Investigating Potential Benefits of Vehicle Infrastructure Integration-Enabled Ramp Metering

Research Team

Brian Smith

Hyungjun Park

Sponsor

Connected Vehicles/Infrastructure University Transportation Center: Connected Vehicles/Infrastructure University Transportation Center

Other Sponsors

CalTrans, California Department of Transportation

Project Dates

July 2006 - December 2008

Project Description

Ramp metering is considered as one of the most effective approaches to improve freeway operations due to it’s capability of “proactive” control and management of traffic. However some severe limitations exist for current ramp metering algorithms:

  • Acceptance of freeway traffic conditions as a “fixed” variable which eliminates opportunities to modify the freeway conditions to provide better situation for ramp merging, and
  • Use of aggregated spot data collected from point sensors which results in inability to consider actual vehicle arrivals and spacing in setting on-ramp signals.

 

As new technology emerges, new opportunities that can address the limitations of existing ramp metering operations are becoming available. One such technology that has generated significant interest is Vehicle Infrastructure Integration (VII) which will allow detailed data coming from/going to individual vehicles and partial control capability over drivers’ functions as well.
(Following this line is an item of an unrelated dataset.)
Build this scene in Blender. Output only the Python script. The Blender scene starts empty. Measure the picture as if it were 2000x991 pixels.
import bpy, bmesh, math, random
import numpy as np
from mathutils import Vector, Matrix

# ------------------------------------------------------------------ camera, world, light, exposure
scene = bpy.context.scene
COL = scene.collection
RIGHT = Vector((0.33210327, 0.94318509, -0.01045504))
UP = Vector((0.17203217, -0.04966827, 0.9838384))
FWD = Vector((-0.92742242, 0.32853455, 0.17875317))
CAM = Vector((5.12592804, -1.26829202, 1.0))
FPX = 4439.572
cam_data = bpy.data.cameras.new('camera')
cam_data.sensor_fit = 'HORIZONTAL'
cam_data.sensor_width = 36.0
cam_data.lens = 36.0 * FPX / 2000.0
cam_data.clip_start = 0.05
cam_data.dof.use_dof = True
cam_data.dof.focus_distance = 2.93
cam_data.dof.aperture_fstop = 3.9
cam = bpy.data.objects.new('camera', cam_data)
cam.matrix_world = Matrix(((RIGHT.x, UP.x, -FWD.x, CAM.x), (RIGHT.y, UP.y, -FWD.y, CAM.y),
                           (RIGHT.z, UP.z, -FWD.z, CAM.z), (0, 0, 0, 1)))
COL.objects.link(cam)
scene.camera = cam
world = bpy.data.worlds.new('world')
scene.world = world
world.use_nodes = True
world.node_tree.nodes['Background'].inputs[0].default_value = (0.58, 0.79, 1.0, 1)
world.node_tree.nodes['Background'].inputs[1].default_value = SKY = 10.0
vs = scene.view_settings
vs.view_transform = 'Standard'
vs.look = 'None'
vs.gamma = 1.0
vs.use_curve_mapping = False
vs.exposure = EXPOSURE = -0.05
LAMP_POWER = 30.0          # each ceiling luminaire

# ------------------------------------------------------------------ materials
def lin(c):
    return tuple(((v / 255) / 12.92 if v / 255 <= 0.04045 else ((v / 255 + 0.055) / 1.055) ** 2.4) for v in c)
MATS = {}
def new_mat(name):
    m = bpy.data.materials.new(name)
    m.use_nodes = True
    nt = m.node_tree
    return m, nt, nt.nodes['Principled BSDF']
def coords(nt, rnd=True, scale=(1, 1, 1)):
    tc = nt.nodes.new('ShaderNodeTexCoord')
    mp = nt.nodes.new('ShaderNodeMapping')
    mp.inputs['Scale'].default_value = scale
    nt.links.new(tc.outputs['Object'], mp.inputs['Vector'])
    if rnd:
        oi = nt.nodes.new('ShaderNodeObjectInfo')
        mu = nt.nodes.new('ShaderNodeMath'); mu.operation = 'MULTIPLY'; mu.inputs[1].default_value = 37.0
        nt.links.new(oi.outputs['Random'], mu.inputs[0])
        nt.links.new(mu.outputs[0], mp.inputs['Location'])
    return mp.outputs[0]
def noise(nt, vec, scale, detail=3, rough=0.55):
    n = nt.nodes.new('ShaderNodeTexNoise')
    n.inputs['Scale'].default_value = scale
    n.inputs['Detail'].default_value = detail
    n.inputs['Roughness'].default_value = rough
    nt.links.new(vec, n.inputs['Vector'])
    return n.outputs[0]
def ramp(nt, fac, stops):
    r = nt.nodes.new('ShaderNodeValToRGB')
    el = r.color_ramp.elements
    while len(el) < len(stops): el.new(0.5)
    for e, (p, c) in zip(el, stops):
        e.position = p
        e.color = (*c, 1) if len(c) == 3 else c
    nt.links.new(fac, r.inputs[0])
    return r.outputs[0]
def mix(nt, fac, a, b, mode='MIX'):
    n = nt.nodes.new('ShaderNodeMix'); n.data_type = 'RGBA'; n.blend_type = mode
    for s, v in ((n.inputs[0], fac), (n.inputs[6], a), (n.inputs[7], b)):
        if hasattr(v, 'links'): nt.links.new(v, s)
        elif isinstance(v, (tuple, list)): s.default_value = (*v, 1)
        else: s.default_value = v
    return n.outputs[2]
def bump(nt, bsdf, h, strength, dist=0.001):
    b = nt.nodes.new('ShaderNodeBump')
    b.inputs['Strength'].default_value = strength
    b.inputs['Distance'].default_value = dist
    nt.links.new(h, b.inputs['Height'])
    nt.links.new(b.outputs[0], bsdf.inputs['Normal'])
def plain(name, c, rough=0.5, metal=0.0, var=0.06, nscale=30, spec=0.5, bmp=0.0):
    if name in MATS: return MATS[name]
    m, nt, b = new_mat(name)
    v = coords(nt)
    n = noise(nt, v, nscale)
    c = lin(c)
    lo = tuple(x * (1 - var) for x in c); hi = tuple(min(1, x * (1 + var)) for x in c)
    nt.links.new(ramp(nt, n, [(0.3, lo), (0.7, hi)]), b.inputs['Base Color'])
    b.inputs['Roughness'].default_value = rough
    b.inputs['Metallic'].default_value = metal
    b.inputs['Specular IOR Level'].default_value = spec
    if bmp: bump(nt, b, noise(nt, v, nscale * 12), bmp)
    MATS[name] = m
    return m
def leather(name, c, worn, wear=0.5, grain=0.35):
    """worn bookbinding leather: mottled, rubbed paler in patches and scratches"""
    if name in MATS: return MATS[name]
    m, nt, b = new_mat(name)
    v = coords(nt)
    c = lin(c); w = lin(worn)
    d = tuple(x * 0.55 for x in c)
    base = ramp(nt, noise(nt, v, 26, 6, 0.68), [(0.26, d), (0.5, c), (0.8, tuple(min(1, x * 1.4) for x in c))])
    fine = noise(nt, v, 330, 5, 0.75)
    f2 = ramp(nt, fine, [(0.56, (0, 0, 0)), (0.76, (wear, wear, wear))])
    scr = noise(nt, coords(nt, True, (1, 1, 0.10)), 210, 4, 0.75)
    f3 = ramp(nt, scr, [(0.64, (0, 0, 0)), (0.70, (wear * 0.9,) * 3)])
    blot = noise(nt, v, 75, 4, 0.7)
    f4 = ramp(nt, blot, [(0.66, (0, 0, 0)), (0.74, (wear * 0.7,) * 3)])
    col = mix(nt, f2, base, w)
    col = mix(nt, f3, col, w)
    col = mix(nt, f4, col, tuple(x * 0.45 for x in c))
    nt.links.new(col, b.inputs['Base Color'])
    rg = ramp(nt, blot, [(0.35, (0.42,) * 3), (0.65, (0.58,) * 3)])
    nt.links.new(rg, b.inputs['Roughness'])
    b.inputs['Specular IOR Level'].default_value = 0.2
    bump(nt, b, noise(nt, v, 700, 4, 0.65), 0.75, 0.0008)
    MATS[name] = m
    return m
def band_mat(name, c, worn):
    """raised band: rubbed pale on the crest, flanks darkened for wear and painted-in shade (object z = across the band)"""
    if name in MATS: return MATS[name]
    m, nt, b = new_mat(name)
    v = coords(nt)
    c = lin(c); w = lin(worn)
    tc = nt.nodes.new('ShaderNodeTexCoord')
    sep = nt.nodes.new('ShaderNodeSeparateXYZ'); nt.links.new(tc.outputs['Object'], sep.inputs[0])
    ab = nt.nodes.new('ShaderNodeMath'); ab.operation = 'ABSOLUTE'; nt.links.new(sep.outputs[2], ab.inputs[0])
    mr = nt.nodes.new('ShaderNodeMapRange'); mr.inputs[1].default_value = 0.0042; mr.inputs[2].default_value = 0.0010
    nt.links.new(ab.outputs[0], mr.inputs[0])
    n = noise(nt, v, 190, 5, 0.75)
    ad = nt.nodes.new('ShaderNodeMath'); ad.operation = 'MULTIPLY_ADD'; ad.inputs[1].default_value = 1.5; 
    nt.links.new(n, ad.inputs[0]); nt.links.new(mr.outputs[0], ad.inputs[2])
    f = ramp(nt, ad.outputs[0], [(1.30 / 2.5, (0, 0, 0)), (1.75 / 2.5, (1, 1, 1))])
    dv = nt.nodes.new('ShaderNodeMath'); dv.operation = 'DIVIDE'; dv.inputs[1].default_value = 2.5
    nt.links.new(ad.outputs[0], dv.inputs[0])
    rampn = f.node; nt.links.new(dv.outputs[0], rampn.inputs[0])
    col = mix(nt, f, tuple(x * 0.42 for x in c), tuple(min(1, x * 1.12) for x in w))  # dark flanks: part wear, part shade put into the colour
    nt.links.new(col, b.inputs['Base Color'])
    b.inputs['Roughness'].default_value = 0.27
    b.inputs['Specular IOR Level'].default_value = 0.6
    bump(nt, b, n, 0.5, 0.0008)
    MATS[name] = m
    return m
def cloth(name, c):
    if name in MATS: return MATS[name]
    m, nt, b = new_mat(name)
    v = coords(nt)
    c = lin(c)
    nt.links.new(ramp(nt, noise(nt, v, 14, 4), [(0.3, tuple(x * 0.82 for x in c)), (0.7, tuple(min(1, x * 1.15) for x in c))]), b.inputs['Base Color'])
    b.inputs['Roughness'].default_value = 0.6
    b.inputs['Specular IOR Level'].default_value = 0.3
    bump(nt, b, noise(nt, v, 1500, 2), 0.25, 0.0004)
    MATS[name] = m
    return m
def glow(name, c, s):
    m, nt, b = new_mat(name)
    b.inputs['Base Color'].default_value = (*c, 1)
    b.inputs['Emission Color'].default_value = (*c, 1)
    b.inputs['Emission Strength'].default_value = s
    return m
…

Therefore, developing new ramp metering algorithms that can fully utilize the capabilities of these emerging tools is desirable rather than just “fitting” new tools to old approaches.

 

With this background, in this research project, three VII-enabled local ramp metering algorithms (the variable speed limit, the lane changing advisory, and the GAP) were developed to fully utilize new VII opportunities, namely: a) detailed individual vehicular data and b) control capability. Evaluation of the developed algorithms was conducted using PARAMICS microscopic simulation of a heavily traveled freeway network in Orange County, California, for morning peak hours.

 

Evaluation results have revealed that VII has significant potential in improving ramp metering operations. More specifically, VII-enabled ramp metering algorithms improved the network performance by providing 4.3% more vehicle miles traveled while reducing vehicle hours traveled by 4.6%, which resulted in 9.3% higher average speeds. In addition, comparison among three developed algorithms showed that more active use of full VII opportunities would ensure better chances for the enhancement of ramp metering operations.

 

Key contributions resulted from this research work include:

  • Development of first generation VII-enabled ramp metering algorithms to investigate new opportunities provided by VII,
  • First quantification of the expected benefits of VII in ramp metering operations, and
  • Implementation and evaluation of a lane control strategy in developing ramp metering algorithms.